Think that seed produces single clove garlic, as it does single bulb shallot.

pigeonseed

QuoteIf they were wild garlic, they'd have produced white flowers in mid spring, and have broad leaves.
Yes that's ramsons, isn't it? But this is a different wild allium, apparently very common. But I'd never noticed them before! I suppose they blend in well in grass.



realfood

That is interesting chriscross1966. I also planted up 4 rounds of solo garlic from Lidl last Autumn, and they did not do well. They produced a very small head of garlic, split into about 3 cloves, but no scapes. It was a particularly harsh Winter with me, but my hardnecks did well and all produced scapes.
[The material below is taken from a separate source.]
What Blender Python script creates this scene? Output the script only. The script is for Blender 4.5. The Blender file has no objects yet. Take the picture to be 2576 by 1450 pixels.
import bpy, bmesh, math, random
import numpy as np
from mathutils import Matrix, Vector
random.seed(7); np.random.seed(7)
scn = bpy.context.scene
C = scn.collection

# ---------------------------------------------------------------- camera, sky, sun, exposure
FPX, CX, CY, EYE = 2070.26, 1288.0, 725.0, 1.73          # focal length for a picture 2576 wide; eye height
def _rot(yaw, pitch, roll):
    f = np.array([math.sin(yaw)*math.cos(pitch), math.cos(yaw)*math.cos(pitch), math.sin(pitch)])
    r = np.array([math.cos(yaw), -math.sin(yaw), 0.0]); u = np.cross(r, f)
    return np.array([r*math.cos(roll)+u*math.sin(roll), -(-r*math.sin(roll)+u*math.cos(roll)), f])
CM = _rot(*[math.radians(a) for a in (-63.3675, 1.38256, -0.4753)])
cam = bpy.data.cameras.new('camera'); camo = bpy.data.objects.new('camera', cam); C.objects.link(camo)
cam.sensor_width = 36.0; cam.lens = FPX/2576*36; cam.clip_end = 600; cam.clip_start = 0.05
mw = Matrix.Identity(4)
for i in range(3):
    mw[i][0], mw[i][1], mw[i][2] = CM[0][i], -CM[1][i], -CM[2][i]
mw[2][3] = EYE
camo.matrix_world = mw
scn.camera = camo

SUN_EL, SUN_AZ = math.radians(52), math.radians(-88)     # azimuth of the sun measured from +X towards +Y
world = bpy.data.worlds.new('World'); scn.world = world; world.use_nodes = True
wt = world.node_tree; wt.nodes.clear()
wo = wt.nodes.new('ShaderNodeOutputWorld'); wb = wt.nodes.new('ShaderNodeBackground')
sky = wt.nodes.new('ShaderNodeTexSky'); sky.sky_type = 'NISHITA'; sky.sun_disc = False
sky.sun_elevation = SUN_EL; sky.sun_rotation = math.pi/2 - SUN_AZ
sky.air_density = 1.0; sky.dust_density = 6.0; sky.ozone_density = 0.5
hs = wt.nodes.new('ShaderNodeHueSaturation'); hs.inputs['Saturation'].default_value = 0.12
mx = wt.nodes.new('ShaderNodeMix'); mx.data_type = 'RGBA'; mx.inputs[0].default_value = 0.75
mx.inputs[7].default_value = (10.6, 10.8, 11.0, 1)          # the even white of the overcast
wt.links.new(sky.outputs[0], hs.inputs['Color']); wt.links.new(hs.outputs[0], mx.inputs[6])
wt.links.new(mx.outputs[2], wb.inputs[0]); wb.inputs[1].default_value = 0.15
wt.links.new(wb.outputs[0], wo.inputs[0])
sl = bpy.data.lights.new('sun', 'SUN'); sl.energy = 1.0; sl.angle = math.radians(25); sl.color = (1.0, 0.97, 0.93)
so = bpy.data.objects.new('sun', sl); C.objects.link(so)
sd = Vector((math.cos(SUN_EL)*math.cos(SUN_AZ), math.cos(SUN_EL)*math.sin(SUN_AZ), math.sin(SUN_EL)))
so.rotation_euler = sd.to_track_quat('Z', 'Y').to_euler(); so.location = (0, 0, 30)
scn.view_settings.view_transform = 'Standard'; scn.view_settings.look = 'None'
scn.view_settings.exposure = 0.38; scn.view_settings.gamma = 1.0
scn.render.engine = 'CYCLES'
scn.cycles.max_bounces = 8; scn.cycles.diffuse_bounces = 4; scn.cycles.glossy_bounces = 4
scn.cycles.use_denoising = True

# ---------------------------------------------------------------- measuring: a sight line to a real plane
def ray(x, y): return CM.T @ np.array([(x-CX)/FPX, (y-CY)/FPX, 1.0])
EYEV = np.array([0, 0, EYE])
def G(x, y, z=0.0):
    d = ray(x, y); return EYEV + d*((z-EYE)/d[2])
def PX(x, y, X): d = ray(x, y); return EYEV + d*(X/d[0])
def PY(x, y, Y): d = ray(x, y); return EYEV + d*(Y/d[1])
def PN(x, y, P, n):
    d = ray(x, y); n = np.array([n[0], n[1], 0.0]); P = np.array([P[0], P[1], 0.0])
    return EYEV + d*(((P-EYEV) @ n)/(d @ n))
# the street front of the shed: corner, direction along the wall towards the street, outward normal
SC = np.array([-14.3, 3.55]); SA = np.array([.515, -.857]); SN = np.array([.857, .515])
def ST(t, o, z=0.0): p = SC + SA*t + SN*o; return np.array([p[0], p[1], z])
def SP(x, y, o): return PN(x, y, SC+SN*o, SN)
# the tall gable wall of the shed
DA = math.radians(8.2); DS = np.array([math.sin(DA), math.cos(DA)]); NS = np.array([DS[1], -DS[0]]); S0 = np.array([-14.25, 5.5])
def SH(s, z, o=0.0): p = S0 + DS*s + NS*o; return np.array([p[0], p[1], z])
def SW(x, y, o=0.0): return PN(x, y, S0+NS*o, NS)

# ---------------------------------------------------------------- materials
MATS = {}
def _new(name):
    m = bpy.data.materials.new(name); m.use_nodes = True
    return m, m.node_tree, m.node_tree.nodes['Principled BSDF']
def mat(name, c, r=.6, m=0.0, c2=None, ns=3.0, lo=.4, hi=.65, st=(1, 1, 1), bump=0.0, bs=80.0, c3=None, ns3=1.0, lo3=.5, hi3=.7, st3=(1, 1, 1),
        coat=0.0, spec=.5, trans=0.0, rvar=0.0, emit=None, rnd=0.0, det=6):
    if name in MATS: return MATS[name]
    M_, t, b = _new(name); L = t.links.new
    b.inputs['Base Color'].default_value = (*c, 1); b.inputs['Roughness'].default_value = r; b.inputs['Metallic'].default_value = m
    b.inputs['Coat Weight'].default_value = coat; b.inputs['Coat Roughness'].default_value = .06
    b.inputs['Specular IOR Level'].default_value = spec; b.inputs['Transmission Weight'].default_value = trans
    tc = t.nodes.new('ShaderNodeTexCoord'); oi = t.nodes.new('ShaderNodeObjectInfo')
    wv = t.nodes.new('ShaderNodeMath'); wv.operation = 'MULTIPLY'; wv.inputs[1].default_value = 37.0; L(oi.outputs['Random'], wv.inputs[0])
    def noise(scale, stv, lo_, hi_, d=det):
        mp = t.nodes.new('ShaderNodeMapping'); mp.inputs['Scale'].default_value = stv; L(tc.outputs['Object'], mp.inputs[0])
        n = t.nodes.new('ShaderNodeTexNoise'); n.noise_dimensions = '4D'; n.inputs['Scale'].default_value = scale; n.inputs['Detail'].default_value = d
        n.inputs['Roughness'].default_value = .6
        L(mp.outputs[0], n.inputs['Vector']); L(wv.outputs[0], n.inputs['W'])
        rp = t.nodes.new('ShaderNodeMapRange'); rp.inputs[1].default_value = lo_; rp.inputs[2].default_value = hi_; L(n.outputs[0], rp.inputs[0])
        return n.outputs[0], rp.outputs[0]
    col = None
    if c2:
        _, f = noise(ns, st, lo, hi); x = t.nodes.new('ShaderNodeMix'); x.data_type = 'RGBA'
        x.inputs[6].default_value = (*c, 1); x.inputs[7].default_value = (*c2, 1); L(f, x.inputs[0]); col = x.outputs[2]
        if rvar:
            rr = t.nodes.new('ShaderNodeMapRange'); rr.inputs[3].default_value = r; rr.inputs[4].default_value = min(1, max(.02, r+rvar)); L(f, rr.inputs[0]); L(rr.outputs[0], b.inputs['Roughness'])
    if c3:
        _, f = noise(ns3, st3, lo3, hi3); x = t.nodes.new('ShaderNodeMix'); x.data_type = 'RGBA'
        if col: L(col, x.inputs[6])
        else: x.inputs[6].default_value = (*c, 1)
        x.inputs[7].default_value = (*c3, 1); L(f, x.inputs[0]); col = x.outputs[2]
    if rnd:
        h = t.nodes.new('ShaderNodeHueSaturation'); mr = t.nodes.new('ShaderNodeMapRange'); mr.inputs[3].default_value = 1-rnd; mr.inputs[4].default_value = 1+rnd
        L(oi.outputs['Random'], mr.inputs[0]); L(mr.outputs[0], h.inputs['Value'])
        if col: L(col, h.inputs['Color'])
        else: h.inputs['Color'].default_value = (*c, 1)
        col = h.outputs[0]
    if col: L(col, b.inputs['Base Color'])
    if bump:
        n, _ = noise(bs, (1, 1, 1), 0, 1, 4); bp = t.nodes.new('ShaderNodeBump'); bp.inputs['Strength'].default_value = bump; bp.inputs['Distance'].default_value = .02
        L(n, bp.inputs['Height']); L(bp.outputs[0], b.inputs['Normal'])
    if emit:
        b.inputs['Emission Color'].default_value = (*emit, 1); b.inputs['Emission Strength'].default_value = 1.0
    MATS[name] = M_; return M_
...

Only a few of my softneck garlic survived the Winter.
For a quick guide for the Growing, Storing and Cooking of your own Fruit and Vegetables, go to www.growyourown.info

chriscross1966

I'm having a bumper year for garlic, the softneck is out and is the best I've ever grown, the hardneck hasn't finished yet (flowerheads still haven't opened, I removed half the scapes I want to see if it makes a difference, the elephant garlic is in flower adn I'm just waiting for that to die down naturally (cos I want the seed), but a quick firkle has revealed that both hardneck and elephat are looking good, some of the elephant garlic isd the size of a grapefruit by the feel of it. The single clove was planted right next to the other types and has had the same conditions.....

chrisc

pigeonseed

chriscross1966, did you really definitely buy these same type of things? Because they're really minute bulbs, barely a bulb at all. I can't imagine you would want them if you saw them in a shop.

I think most people consider them a weed. Although we thought the leaves were quite okay! Mind you, they don't keep in leaf as long as chives do. They lose them in early summer.

Of course I'm sure our ancestors enjoyed them before they bred the monster garlic we eat now!

Do you think you might have bought those rocambole garlic type of things?

jennym

Quote from: pigeonseed on July 12, 2010, 15:06:22
QuoteIf they were wild garlic, they'd have produced white flowers in mid spring, and have broad leaves.
Yes that's ramsons, isn't it? But this is a different wild allium, apparently very common. But I'd never noticed them before! I suppose they blend in well in grass.

New one to me, just looked it up - the RHS treat it as a nuisance plant on their website!

chriscross1966

I was given them, mine look like yours but maybe bigger.... the bottom bulb is small though.... TBH I doubt its much bigger than the single clove that got  planted.......

chrisc

pigeonseed

yes you can see why they bred the big garlic we eat nowadays! But it's an interesting looking thing anyway. I always like the idea of 'free' plants that come to us, instead of us going to get them!